» What you will do: Transcribe exactly the span of lines that begins the records and ends with the line holding "b.build('pedestal', M['black_metal'], bt)", both boundary lines included.

___ Given records ___

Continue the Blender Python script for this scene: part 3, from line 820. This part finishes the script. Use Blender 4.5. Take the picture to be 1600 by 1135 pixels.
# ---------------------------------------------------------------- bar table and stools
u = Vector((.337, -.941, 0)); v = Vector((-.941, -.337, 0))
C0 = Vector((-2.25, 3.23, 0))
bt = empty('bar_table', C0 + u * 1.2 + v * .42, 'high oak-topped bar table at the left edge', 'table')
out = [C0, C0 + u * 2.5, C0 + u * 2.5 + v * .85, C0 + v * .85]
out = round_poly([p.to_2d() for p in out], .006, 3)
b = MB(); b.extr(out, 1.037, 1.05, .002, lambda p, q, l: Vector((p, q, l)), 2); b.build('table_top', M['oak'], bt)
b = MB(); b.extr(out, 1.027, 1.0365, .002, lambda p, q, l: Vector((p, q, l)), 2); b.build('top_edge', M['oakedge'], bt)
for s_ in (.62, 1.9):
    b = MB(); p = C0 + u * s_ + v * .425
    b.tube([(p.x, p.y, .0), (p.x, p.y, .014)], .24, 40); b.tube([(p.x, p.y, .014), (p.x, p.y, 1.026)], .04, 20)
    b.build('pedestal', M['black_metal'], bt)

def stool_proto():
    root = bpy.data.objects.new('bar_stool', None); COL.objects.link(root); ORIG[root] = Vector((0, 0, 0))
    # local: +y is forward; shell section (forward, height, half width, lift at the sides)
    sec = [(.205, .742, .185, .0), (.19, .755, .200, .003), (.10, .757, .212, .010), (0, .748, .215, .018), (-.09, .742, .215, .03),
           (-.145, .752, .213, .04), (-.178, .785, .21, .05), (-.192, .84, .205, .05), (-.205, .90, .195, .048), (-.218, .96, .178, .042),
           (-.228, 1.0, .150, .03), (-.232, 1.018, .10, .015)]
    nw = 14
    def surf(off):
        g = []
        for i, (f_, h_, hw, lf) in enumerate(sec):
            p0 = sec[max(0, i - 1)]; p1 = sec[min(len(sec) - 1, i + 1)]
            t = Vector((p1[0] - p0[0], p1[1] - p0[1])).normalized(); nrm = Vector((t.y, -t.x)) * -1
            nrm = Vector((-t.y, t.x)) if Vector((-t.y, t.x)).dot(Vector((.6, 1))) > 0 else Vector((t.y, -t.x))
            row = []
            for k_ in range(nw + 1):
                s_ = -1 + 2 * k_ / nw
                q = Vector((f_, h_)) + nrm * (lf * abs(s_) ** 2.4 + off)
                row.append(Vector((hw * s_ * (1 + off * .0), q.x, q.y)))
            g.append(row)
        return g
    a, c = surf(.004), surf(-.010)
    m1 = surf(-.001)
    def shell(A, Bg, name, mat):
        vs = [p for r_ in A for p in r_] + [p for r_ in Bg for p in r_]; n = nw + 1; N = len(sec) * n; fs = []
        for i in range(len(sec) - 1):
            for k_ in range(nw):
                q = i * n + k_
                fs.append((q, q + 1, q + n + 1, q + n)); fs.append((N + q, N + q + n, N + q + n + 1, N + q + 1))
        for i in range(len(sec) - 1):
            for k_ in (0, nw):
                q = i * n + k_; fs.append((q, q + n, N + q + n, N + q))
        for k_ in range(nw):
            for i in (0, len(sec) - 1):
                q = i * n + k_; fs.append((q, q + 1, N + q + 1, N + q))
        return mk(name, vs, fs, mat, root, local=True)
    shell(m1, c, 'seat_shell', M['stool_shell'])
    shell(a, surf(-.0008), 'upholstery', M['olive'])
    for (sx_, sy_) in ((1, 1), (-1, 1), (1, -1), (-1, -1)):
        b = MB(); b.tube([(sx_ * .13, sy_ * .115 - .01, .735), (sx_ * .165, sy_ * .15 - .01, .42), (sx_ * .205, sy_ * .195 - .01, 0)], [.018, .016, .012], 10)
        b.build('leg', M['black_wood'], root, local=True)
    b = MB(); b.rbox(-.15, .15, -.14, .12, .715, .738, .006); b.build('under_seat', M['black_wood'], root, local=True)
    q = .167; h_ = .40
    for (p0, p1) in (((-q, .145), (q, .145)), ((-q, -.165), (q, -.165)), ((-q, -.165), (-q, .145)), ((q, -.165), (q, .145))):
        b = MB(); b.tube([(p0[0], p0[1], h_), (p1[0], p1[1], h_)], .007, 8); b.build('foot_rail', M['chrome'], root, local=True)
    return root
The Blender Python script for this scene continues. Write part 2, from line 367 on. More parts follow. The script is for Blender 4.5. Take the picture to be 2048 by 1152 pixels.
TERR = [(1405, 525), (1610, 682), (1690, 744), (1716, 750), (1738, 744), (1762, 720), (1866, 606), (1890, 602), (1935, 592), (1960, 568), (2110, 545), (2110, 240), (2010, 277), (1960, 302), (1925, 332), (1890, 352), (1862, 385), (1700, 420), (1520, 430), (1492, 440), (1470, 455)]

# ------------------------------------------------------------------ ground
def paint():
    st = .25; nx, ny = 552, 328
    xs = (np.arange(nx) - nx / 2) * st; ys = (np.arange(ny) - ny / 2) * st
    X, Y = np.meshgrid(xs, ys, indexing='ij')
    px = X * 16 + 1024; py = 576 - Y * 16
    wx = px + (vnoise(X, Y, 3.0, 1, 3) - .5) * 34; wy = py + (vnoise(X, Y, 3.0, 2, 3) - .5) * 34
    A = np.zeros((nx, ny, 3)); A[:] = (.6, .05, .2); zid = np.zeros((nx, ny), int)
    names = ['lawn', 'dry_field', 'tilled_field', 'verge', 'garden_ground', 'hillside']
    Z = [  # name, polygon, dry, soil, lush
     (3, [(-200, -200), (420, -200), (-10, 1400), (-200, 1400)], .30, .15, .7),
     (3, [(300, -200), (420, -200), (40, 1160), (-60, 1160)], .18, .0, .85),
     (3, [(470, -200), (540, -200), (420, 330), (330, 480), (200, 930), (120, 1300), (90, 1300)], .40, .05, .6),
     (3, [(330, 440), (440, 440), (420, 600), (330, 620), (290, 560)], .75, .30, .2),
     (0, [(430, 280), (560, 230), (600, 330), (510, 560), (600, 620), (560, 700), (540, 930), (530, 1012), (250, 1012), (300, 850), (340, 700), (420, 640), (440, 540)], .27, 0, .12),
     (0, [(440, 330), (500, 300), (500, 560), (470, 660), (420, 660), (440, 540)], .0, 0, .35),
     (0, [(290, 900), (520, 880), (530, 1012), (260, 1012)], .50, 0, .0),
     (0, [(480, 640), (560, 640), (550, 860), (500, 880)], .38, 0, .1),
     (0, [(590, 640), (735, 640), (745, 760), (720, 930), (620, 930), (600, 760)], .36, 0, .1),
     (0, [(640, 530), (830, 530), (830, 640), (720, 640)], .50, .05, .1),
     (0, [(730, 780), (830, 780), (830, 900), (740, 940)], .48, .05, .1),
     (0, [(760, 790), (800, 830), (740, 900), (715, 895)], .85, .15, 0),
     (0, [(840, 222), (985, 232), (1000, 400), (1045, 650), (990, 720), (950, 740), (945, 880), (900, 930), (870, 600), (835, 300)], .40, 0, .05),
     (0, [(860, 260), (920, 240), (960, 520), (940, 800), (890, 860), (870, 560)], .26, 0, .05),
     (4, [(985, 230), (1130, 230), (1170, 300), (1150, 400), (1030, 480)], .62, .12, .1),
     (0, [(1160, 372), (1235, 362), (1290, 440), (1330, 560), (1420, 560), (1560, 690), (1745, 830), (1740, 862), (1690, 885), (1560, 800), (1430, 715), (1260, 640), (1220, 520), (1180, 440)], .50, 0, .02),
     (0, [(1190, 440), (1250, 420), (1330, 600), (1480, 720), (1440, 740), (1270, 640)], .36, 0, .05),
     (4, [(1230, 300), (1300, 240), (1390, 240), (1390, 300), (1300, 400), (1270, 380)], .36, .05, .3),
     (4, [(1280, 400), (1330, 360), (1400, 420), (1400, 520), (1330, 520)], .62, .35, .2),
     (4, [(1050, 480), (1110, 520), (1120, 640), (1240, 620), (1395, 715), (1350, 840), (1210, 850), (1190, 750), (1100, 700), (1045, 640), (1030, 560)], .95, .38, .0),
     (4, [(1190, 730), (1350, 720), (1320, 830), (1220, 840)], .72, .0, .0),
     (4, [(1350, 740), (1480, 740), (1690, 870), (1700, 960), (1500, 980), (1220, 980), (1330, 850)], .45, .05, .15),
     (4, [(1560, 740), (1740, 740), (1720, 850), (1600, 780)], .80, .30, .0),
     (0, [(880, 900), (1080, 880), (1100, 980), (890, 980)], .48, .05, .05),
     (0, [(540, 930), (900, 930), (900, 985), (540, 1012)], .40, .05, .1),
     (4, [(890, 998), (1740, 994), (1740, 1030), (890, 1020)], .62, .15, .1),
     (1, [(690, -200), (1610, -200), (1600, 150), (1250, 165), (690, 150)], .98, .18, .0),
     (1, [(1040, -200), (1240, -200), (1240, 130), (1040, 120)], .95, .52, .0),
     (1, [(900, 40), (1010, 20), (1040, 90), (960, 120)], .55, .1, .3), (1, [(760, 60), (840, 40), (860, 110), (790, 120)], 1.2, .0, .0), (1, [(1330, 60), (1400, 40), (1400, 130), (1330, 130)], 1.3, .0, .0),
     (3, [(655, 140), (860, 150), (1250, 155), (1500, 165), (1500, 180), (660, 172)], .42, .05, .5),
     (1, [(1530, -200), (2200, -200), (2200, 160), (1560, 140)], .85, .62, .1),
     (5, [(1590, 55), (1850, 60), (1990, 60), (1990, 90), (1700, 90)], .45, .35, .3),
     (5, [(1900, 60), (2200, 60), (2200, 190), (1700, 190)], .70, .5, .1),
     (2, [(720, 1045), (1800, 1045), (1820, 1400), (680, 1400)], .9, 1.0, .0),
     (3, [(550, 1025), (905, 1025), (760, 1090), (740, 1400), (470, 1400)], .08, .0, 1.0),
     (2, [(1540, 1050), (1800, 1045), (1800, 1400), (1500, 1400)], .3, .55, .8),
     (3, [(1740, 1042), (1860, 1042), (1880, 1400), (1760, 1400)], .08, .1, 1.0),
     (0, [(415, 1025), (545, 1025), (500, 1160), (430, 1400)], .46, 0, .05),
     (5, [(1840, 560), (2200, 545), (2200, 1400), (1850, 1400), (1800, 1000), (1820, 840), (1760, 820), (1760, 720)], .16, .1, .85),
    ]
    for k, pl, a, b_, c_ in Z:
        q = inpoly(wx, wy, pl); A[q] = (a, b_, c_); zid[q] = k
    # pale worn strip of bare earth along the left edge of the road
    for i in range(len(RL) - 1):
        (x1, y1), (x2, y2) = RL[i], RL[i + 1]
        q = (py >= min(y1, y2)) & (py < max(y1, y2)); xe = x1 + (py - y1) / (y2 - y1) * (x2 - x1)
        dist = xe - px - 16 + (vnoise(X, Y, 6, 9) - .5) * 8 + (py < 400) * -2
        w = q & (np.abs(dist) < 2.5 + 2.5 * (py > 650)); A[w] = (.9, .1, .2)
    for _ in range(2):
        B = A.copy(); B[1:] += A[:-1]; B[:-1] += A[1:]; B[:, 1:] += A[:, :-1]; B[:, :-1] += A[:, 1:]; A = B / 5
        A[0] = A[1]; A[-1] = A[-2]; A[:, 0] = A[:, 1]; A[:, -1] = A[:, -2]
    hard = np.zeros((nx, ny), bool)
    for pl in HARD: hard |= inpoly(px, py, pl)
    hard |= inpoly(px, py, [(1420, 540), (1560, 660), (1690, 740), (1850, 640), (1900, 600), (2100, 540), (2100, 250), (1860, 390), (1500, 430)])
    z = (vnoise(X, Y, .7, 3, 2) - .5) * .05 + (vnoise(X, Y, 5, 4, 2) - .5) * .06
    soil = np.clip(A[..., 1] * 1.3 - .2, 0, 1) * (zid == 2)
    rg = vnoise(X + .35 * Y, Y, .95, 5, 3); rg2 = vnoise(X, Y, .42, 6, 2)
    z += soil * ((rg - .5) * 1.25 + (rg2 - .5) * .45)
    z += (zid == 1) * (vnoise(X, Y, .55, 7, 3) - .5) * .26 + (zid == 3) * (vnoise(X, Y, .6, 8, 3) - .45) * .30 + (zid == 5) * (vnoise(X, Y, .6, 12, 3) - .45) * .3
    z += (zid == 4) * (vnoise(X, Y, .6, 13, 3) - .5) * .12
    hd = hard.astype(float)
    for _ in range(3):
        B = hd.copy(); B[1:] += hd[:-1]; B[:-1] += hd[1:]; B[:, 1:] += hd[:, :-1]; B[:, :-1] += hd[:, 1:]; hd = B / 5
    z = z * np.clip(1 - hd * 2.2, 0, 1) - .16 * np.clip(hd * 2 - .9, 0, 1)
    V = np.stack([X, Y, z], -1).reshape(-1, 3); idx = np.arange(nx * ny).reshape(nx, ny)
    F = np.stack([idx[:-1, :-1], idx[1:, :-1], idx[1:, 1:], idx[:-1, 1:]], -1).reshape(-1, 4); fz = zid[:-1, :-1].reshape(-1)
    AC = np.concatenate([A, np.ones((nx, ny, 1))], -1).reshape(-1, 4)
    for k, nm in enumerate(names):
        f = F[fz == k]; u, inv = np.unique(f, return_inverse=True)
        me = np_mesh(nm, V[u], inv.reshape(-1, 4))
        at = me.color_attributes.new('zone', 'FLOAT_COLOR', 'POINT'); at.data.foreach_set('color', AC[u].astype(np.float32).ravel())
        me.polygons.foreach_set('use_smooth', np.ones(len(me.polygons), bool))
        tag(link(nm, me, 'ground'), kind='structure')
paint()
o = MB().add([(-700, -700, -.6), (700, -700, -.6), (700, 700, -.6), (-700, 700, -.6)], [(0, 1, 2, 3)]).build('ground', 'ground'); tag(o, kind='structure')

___

» Task response:
Continue the Blender Python script for this scene: part 3, from line 820. This part finishes the script. Use Blender 4.5. Take the picture to be 1600 by 1135 pixels.
# ---------------------------------------------------------------- bar table and stools
u = Vector((.337, -.941, 0)); v = Vector((-.941, -.337, 0))
C0 = Vector((-2.25, 3.23, 0))
bt = empty('bar_table', C0 + u * 1.2 + v * .42, 'high oak-topped bar table at the left edge', 'table')
out = [C0, C0 + u * 2.5, C0 + u * 2.5 + v * .85, C0 + v * .85]
out = round_poly([p.to_2d() for p in out], .006, 3)
b = MB(); b.extr(out, 1.037, 1.05, .002, lambda p, q, l: Vector((p, q, l)), 2); b.build('table_top', M['oak'], bt)
b = MB(); b.extr(out, 1.027, 1.0365, .002, lambda p, q, l: Vector((p, q, l)), 2); b.build('top_edge', M['oakedge'], bt)
for s_ in (.62, 1.9):
    b = MB(); p = C0 + u * s_ + v * .425
    b.tube([(p.x, p.y, .0), (p.x, p.y, .014)], .24, 40); b.tube([(p.x, p.y, .014), (p.x, p.y, 1.026)], .04, 20)
    b.build('pedestal', M['black_metal'], bt)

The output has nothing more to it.